In last year's semi-final he was by no means conspicuously more troubled than the rest of the defence, and he played an effective cameo in this year's comfortable National League win in Salthill.

But the changes to the defence since the Leinster final don't improve the sum total of pace, and that was how Galway scourged the Leinster champions last year.

Unusually for Cody, he seems to have put out a dummy team, and most expect James Fitzpatrick to switch to centrefield, as has been the drill in training, with Eoin Larkin moving back to the half forwards with Martin Comerford and Aidan Fogarty also switching.

Galway, having apparently conceived crippling doubts about their best team, revert to something more recognisable, and add newcomers Conor Dervan and Cathal Connolly to spice up the tested recipe.

The problem is that the conditions of victory last year are at best qualified this evening.

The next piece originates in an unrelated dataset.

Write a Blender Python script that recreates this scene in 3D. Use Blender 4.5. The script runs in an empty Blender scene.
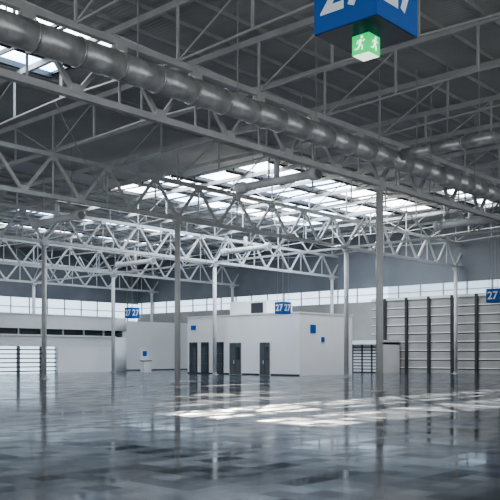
import bpy, bmesh, math, random
from mathutils import Vector, Matrix
random.seed(7)
S=bpy.context.scene
try: S.view_settings.look='AgX - Medium High Contrast'
except Exception: pass
# ------------------------------------------------------------ materials
def mat(name,col,rough=.6,metal=0.,var=.12,scale=1.5,emit=None,es=0.,stretch=(1,1,1),bump=0.):
    m=bpy.data.materials.new(name); m.use_nodes=True
    nt=m.node_tree; b=nt.nodes['Principled BSDF']
    b.inputs['Roughness'].default_value=rough; b.inputs['Metallic'].default_value=metal
    g=nt.nodes.new('ShaderNodeNewGeometry'); mp=nt.nodes.new('ShaderNodeMapping')
    mp.inputs['Scale'].default_value=stretch
    n=nt.nodes.new('ShaderNodeTexNoise'); n.inputs['Scale'].default_value=scale; n.inputs['Detail'].default_value=4
    r=nt.nodes.new('ShaderNodeValToRGB')
    r.color_ramp.elements[0].position=.3; r.color_ramp.elements[1].position=.7
    r.color_ramp.elements[0].color=[c*(1-var) for c in col]+[1]
    r.color_ramp.elements[1].color=[min(1,c*(1+var)) for c in col]+[1]
    nt.links.new(g.outputs['Position'],mp.inputs['Vector']); nt.links.new(mp.outputs[0],n.inputs['Vector'])
    nt.links.new(n.outputs['Fac'],r.inputs[0]); nt.links.new(r.outputs[0],b.inputs['Base Color'])
    if bump:
        bp=nt.nodes.new('ShaderNodeBump'); bp.inputs['Strength'].default_value=bump; bp.inputs['Distance'].default_value=.02
        nt.links.new(n.outputs['Fac'],bp.inputs['Height']); nt.links.new(bp.outputs[0],b.inputs['Normal'])
    if emit:
        b.inputs['Emission Color'].default_value=list(emit)+[1]; b.inputs['Emission Strength'].default_value=es
    return m
M_steel=mat('steel_paint',(.52,.52,.51),.5,.0,.1)
M_steel2=mat('steel_paint_thin',(.4,.4,.395),.5,.0,.1)
M_col=mat('column_paint',(.6,.6,.59),.35,.0,.06)
M_duct=mat('galvanised',(.6,.6,.59),.34,.5,.2,3,bump=.1)
M_ductp=mat('painted_duct',(.76,.76,.75),.45,.0,.06)
M_ductc=mat('nozzle_grille',(.35,.35,.35),.5,.0,.06)
M_white=mat('white_wall',(.84,.835,.82),.6,0,.03,.4)
M_white2=mat('white_fascia',(.78,.78,.77),.6,0,.03,.4)
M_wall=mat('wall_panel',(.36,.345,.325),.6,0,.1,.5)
M_slat=mat('slat_light',(.75,.735,.7),.5,0,.06)
M_dark=mat('dark_metal',(.04,.04,.045),.4,0,.1)
M_post=mat('wall_post',(.04,.04,.04),.5,0,.1)
M_glassd=mat('dark_glass',(.03,.04,.05),.1,0,.2,.7)
M_door=mat('door_grey',(.1,.105,.11),.4,0,.1)
M_blue=mat('sign_blue',(.006,.1,.38),.45,0,.05)
M_bluedk=mat('sign_blue_base',(.004,.03,.12),.6,0,.05)
M_txt=mat('sign_white',(.8,.84,.88),.5,0,.02)
M_green=mat('exit_green',(.02,.5,.15),.4,0,.05,emit=(.03,.8,.2),es=.7)
M_gw=mat('exit_white',(.8,.95,.85),.4,0,.02,emit=(.8,1,.85),es=1.3)
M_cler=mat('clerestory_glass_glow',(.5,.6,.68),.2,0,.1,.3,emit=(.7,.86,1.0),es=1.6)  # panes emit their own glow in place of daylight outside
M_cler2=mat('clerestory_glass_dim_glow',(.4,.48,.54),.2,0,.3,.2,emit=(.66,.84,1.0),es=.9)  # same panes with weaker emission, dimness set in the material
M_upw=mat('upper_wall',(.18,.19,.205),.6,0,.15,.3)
def roof_mat():
    m=mat('roof_deck',(.5,.495,.485),.7,0,.12,.35)
    nt=m.node_tree; b=nt.nodes['Principled BSDF']
    g=nt.nodes.new('ShaderNodeNewGeometry')
    w=nt.nodes.new('ShaderNodeTexWave'); w.bands_direction='X'; w.inputs['Scale'].default_value=1.6
    nt.links.new(g.outputs['Position'],w.inputs['Vector'])
    bp=nt.nodes.new('ShaderNodeBump'); bp.inputs['Strength'].default_value=.35; bp.inputs['Distance'].default_value=.05
    nt.links.new(w.outputs['Fac'],bp.inputs['Height']); nt.links.new(bp.outputs[0],b.inputs['Normal'])
    return m
M_roof=roof_mat()
def sky_mat(name,fac,es):
    m=bpy.data.materials.new(name); m.use_nodes=True; nt=m.node_tree; nt.nodes.clear()
    o=nt.nodes.new('ShaderNodeOutputMaterial'); mx=nt.nodes.new('ShaderNodeMixShader')
    e=nt.nodes.new('ShaderNodeEmission'); t=nt.nodes.new('ShaderNodeBsdfTransparent')
    n=nt.nodes.new('ShaderNodeTexNoise'); n.inputs['Scale'].default_value=.25
    g=nt.nodes.new('ShaderNodeNewGeometry'); r=nt.nodes.new('ShaderNodeValToRGB')
    r.color_ramp.elements[0].position=.35; r.color_ramp.elements[1].position=.65
    r.color_ramp.elements[0].color=(.42,.62,.86,1); r.color_ramp.elements[1].color=(1,1,1,1)
    nt.links.new(g.outputs['Position'],n.inputs['Vector']); nt.links.new(n.outputs['Fac'],r.inputs[0])
    nt.links.new(r.outputs[0],e.inputs[0]); e.inputs[1].default_value=es
    mx.inputs[0].default_value=fac
    nt.links.new(e.outputs[0],mx.inputs[1]); nt.links.new(t.outputs[0],mx.inputs[2]); nt.links.new(mx.outputs[0],o.inputs[0])
    return m
M_sky=sky_mat('skylight_glazing_diffuse_glow',.03,9)  # glazing glows by itself, standing in for bright sky above
M_skyc=sky_mat('skylight_glazing_clear_glow',.8,36)  # passes the sun, with emission added so the panes look sky-bright
def floor_mat():
    m=bpy.data.materials.new('floor_tiles'); m.use_nodes=True; nt=m.node_tree; b=nt.nodes['Principled BSDF']; L=nt.links.new
    g=nt.nodes.new('ShaderNodeNewGeometry')
    def wn(size):
        s=nt.nodes.new('ShaderNodeVectorMath'); s.operation='DIVIDE'; s.inputs[1].default_value=size
        f=nt.nodes.new('ShaderNodeVectorMath'); f.operation='FLOOR'
        w=nt.nodes.new('ShaderNodeTexWhiteNoise'); w.noise_dimensions='2D'
        L(g.outputs['Position'],s.inputs[0]); L(s.outputs[0],f.inputs[0]); L(f.outputs[0],w.inputs['Vector'])
        return w
    w1=wn((.4,.4,100)); w2=wn((.8,.4,100))
    n=nt.nodes.new('ShaderNodeTexNoise'); n.inputs['Scale'].default_value=.8; n.inputs['Detail'].default_value=6
    L(g.outputs['Position'],n.inputs['Vector'])
    a=nt.nodes.new('ShaderNodeMath'); a.operation='ADD'; L(w1.outputs['Value'],a.inputs[0]); L(w2.outputs['Value'],a.inputs[1])
    a2=nt.nodes.new('ShaderNodeMath'); a2.operation='ADD'; L(a.outputs[0],a2.inputs[0]); L(n.outputs['Fac'],a2.inputs[1])
    mr=nt.nodes.new('ShaderNodeMapRange'); mr.inputs['From Min'].default_value=.4; mr.inputs['From Max'].default_value=2.5
    L(a2.outputs[0],mr.inputs['Value'])
    r=nt.nodes.new('ShaderNodeValToRGB')
    r.color_ramp.elements[0].color=(.004,.005,.007,1); r.color_ramp.elements[1].color=(.13,.145,.17,1)
    L(mr.outputs[0],r.inputs[0])
    br=nt.nodes.new('ShaderNodeTexBrick'); br.offset=0; br.inputs['Scale'].default_value=1
    br.inputs['Brick Width'].default_value=.4; br.inputs['Row Height'].default_value=.4; br.inputs['Mortar Size'].default_value=.012
    br.inputs['Color1'].default_value=(1,1,1,1); br.inputs['Color2'].default_value=(1,1,1,1); br.inputs['Mortar'].default_value=(.2,.2,.2,1)
    L(g.outputs['Position'],br.inputs['Vector'])
    mu=nt.nodes.new('ShaderNodeMixRGB'); mu.blend_type='MULTIPLY'; mu.inputs[0].default_value=1
    L(r.outputs[0],mu.inputs[1]); L(br.outputs['Color'],mu.inputs[2]); L(mu.outputs[0],b.inputs['Base Color'])
    rr=nt.nodes.new('ShaderNodeMapRange'); rr.inputs['To Min'].default_value=.07; rr.inputs['To Max'].default_value=.2
    L(w2.outputs['Value'],rr.inputs['Value']); L(rr.outputs[0],b.inputs['Roughness'])
    sp=nt.nodes.new('ShaderNodeMapRange'); sp.inputs['To Min'].default_value=.03; sp.inputs['To Max'].default_value=.27
    L(w1.outputs['Value'],sp.inputs['Value']); L(sp.outputs[0],b.inputs['Specular IOR Level'])
    bp=nt.nodes.new('ShaderNodeBump'); bp.inputs['Strength'].default_value=.08; bp.inputs['Distance'].default_value=.01
    L(n.outputs['Fac'],bp.inputs['Height']); L(bp.outputs[0],b.inputs['Normal'])
    return m
M_floor=floor_mat()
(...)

Kilkenny's mental flabbiness, partly due to fatigue and partly to an irrefutable complacency arising from having beaten the opposition by 19 points in 2004, left them open to the shock of Galway's blitz.

The biggest punches landed were the hat-trick of goals put away by Niall Healy off John Tennyson. Noel Hickey is back in the last line of defence and it's hard to see him or JJ Delaney being taken for such extravagant totals. Even then, the margin was only three points.

This isn't to discount Conor Hayes's team, because they have so much talent and pace that an improvised display is always within their reach, and Kilkenny won't cope if the game starts to fly on Thurles' wide-open spaces.

But Cody has suffered only five championship defeats in his eight-year tenure. Every one of them so far has been avenged at the next available opportunity.

Galway's time has come and it's difficult to see even an uncertain Kilkenny selection not tightening up sufficiently to make amends.

HOW THEY LINE-UP

GALWAY: L Donoghue; D Joyce, T Regan, O Canning; D Hardiman, S Kavanagh, D Collins; F Healy, C Dervan; C Connolly, D Forde, A Kerins; D Hayes, G Farragher, N Healy.

KILKENNY: J McGarry; M Kavanagh, JJ Delaney, N Hickey; J Ryall, J Tennyson, T Walsh; E Larkin, D Lyng; E Brennan, J Fitzpatrick, A Fogarty; E McCormack, M Comerford, H Shefflin.